27 February 2023 | 20:00-21.30 UTC, 21:00-22:30 CET
Link to recording: https://youtu.be/p4T5D2Jvsko
Overview:
The scenario frameworks of the IPCC have been primarily developed and used to explore the space of plausible futures. These scenario frameworks, the Shared Socioeconomic Pathways (SSP) and Representative Concentration Pathways (RCP), do not impose goals or normative visions of desirable futures. Such an approach avoids issues associated with (1) differing perspectives of what is ‘desirable,’ (2) questions of how to deal with the many inherent trade-offs ( spatial, temporal, and/or social) with any action or future state, or (3) how a 'safe future climate' can be achieved. The Intergovernmental Science-Policy Platform on Biodiversity and Ecosystem Services (IPBES) is taking the opposite approach and largely starting with desirable goals in their Nature Future Framework (NFF), although modeling and more detailed global scenarios have yet to be developed. Due to past focus on the SSP/RCP exploratory scenario frameworks, there remains a substantial gap for the climate research community to define the normative goals of a 'safe future climate' (beyond overarching aims of substantially limiting warming).
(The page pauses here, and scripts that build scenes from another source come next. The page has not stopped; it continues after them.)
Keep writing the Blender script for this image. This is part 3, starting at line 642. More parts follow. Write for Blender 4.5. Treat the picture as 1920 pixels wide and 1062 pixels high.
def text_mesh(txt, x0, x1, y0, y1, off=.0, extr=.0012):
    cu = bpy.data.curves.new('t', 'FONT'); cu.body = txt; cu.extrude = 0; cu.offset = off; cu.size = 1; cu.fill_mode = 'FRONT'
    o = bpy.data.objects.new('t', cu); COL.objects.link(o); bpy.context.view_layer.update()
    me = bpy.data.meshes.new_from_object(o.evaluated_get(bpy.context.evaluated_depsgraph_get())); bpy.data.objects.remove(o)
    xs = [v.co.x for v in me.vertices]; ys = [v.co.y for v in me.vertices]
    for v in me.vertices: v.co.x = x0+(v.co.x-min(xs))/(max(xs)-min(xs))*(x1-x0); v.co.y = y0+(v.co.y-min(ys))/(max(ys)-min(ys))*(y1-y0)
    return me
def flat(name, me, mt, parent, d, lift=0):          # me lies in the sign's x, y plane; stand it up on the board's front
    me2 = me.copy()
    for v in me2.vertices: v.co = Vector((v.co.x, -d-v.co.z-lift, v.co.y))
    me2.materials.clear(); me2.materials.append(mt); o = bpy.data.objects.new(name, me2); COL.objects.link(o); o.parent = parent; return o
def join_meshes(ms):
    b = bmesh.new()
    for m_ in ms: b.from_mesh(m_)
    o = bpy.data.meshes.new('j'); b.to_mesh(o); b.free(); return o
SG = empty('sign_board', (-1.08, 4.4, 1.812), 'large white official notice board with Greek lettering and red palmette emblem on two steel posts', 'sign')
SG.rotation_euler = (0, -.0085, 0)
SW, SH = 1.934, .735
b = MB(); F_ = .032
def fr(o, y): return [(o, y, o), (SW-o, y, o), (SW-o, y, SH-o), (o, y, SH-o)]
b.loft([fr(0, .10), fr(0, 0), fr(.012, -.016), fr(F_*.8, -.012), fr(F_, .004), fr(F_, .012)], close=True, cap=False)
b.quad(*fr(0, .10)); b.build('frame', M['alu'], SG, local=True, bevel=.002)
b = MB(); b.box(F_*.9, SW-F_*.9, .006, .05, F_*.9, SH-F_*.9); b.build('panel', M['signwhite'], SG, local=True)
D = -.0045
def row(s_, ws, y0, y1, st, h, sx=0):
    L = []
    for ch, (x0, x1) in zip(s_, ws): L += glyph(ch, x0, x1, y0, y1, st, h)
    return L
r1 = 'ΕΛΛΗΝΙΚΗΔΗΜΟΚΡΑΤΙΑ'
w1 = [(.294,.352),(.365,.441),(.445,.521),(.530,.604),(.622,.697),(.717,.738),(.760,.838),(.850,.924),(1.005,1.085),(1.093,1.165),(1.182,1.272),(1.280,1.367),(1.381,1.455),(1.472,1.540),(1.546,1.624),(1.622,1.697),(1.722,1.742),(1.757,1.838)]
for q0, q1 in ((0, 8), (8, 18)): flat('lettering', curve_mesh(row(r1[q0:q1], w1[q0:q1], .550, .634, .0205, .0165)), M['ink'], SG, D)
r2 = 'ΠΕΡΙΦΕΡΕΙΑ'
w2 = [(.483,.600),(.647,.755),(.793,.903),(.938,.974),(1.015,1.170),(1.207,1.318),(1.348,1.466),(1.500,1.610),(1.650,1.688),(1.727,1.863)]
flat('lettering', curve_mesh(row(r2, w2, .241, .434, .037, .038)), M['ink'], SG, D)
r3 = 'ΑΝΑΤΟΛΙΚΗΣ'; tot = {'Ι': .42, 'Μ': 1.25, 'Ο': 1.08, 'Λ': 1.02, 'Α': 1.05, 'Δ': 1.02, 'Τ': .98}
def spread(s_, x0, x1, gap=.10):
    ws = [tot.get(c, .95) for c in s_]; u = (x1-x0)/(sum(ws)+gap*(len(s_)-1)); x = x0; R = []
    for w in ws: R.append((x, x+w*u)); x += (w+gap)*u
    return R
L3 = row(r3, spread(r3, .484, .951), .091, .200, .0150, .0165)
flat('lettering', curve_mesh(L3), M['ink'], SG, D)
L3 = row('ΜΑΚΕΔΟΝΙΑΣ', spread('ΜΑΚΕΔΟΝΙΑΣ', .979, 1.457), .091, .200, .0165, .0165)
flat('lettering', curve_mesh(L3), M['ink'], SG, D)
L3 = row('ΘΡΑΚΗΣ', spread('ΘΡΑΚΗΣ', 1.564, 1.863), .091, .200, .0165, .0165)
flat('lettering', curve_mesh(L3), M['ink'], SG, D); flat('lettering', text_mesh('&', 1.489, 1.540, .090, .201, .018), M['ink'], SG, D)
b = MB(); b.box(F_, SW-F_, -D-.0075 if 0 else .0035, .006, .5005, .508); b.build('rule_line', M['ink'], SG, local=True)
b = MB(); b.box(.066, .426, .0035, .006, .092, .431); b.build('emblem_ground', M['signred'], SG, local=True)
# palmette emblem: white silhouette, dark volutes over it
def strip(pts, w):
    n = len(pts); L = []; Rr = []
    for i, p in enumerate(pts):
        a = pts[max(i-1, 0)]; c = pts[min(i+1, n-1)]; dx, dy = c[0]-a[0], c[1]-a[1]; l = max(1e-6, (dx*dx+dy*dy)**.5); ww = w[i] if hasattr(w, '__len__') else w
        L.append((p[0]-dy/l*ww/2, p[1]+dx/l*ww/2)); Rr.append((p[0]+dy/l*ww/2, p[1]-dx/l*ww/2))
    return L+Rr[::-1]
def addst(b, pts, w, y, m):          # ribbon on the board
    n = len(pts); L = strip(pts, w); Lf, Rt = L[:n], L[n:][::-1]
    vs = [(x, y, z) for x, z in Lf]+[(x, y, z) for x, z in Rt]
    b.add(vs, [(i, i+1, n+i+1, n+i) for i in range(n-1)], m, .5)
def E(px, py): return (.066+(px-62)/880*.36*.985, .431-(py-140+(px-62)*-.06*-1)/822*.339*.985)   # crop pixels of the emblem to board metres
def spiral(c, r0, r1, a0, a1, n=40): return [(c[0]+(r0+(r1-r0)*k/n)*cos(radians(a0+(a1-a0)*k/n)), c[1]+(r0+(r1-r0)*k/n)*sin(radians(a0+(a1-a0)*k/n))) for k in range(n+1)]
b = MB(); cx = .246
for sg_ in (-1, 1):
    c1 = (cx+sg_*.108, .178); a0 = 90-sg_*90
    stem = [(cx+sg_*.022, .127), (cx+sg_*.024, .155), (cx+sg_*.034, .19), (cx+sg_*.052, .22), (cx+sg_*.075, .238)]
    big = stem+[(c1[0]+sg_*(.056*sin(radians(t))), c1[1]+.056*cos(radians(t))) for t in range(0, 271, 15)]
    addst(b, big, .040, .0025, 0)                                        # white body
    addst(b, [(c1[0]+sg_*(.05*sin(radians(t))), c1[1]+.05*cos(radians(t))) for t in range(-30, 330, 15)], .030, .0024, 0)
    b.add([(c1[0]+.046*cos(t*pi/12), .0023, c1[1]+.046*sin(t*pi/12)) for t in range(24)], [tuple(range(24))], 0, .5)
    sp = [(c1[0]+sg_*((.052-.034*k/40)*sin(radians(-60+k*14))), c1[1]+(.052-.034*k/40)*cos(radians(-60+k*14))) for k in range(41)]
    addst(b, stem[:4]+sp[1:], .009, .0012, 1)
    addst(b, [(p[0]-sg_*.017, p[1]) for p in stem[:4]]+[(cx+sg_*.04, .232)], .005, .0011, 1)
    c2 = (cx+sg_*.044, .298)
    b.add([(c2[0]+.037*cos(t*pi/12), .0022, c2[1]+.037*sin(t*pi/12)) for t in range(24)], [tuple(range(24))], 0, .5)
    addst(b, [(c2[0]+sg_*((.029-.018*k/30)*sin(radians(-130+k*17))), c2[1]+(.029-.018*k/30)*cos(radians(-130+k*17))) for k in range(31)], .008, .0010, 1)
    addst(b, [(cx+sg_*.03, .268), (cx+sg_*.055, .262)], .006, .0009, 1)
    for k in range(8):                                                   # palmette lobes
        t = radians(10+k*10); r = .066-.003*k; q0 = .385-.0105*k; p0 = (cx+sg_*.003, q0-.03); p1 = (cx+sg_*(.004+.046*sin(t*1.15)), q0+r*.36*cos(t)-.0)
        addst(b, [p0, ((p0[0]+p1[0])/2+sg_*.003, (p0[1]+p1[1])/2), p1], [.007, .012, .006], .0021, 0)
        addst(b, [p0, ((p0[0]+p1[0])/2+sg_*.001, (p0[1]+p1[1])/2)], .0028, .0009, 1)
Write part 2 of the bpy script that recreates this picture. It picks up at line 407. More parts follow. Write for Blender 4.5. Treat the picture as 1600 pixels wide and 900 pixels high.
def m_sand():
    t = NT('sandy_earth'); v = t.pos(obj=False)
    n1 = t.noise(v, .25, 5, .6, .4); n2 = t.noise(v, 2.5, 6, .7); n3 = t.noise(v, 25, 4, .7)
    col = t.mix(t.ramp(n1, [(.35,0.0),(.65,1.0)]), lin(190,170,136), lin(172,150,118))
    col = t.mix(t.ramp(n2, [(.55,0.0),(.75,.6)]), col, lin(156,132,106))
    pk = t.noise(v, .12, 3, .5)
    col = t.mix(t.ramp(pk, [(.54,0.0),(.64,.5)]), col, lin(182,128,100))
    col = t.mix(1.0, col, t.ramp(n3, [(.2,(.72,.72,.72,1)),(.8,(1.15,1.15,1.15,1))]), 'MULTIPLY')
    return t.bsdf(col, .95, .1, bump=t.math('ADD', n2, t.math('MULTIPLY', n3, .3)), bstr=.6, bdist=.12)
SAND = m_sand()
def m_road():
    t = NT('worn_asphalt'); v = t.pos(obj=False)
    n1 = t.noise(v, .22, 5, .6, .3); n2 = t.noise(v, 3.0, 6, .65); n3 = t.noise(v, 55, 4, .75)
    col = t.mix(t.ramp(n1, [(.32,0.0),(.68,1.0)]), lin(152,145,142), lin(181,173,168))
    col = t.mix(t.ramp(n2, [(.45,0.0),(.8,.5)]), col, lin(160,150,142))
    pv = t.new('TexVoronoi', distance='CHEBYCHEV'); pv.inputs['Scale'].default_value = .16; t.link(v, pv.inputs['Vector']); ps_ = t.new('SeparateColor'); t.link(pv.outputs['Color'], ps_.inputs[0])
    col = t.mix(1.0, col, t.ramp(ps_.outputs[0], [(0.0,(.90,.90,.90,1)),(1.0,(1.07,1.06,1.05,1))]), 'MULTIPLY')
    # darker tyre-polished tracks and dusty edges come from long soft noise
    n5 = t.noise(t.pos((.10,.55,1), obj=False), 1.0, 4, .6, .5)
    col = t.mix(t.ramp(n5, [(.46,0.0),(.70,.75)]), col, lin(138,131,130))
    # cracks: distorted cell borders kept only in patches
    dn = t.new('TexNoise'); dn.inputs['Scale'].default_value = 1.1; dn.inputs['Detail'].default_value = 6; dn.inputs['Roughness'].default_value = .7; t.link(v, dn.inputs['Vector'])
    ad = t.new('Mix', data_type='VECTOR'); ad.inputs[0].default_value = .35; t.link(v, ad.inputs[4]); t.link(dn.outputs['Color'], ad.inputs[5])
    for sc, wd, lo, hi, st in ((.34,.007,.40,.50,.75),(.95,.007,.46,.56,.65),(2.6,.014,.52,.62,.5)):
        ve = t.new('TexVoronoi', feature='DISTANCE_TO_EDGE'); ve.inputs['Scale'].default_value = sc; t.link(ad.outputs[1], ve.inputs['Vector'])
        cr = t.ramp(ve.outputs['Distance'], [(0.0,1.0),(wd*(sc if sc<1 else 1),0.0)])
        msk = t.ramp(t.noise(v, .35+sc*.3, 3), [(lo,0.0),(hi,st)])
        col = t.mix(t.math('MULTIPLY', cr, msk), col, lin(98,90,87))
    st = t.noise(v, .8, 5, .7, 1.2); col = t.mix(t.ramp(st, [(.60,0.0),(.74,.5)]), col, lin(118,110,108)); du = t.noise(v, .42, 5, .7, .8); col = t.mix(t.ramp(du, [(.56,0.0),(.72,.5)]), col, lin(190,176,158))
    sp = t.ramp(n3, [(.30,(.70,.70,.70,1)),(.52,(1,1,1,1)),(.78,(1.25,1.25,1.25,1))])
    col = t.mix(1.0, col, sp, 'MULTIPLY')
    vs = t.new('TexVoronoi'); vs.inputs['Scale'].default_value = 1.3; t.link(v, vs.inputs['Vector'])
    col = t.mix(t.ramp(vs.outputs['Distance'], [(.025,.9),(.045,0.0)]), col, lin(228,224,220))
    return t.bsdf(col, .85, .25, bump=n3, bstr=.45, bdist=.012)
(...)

Detailed pathways need to be identified that achieve required climate mitigation while supporting adaptation measures to reduce impacts from the changes that occur, and that simultaneously do not further jeopardize other sustainability measures.
Program:
Links to the speaker's slides are provided below.
- Welcome – Kevin Reed (Chair, Safe Landing Pathways Working Group)
- Overview Presentation – The SSP-RCP scenario framework: status and next steps - Brian O'Neill (20 mins)
- Panelist Presentation – What is the social plausibility assessment, and how can it contribute to the discussion of desirable scenarios? - Anita Engels (10 mins)
- Panelist Presentation – Climate scenarios in the wild - Kate Mackenzie (10 mins)
- Panel Discussion – Brian O'Neill, Anita Engels, Kate Mackenzie
Moderated by Lisa Miller (Safe Landing Pathways).
Speakers:
Brian O’Neill is a chief scientist and Laboratory fellow at the Joint Global Change Research Institute, a collaboration between the Pacific Northwest National Laboratory (PNNL) and the University of Maryland in College Park. His research interests are in human-Earth system interactions, in particular, the human dimensions of global environmental change. Previously, he was a professor at the University of Denver, and led research groups on integrated assessment modeling at the U.S. National Center for Atmospheric Research and on population and climate change at the International Institute for Applied Systems Analysis. Brian is a convening lead author for the Intergovernmental Panel on Climate Change’s ongoing Sixth Assessment Report and was an author of the U.S. Fourth National Climate Assessment.
Kate Mackenzie is an independent consultant and researcher. She is also a regular contributor for Bloomberg Green and editor of "The Polycrisis" series at Jain Family Institute's Phenomenal World journal. Kate previously held senior roles in climate finance at two Australian-focused climate think tanks, and prior to that, she worked for a decade as a financial journalist at the Financial Times in London and Sydney, covering technology, energy, and finance. She is a non-resident fellow at the Centre for Policy Development, a no-partisan think tank.
Anita Engels is a social scientist working on climate change since the mid-1990s. She has employed economic sociology to analyze the strategic behavior of companies vis-à-vis the challenges of climate change and a carbon constraint business future and she is engaged in interdisciplinary assessment exercises on possible and plausible climate futures. As a professor of sociology at Universität Hamburg, she is currently chairing the large research cluster “Climate, Climatic Change, and Society (CLICCS).”
Safe Landing Pathways Working Group
Kevin Reed is the Associate Dean for Research and an Associate Professor in the School of Marine and Atmospheric Sciences at Stony Brook University. He founded and leads the Climate Extremes Modeling (CEM) Group, which focuses on investigating how societally-relevant extreme events, such as hurricanes, may change in the coming decades. This research aids in advancing our scientific understanding of the impacts of climate change, as well as developing new methodologies to better translate state-of-the-art science for climate adaptation applications and policies.
Lisa Miller is a climate geochemist who is interested in the roles the oceans play in planetary evolution and global change. In our current era, at the dawn of the Anthropocene, ocean biogeochemistry and its impact on the global climate are changing, and Lisa's research attempts to understand the causes and effects of those changes and how they feed back into the climate.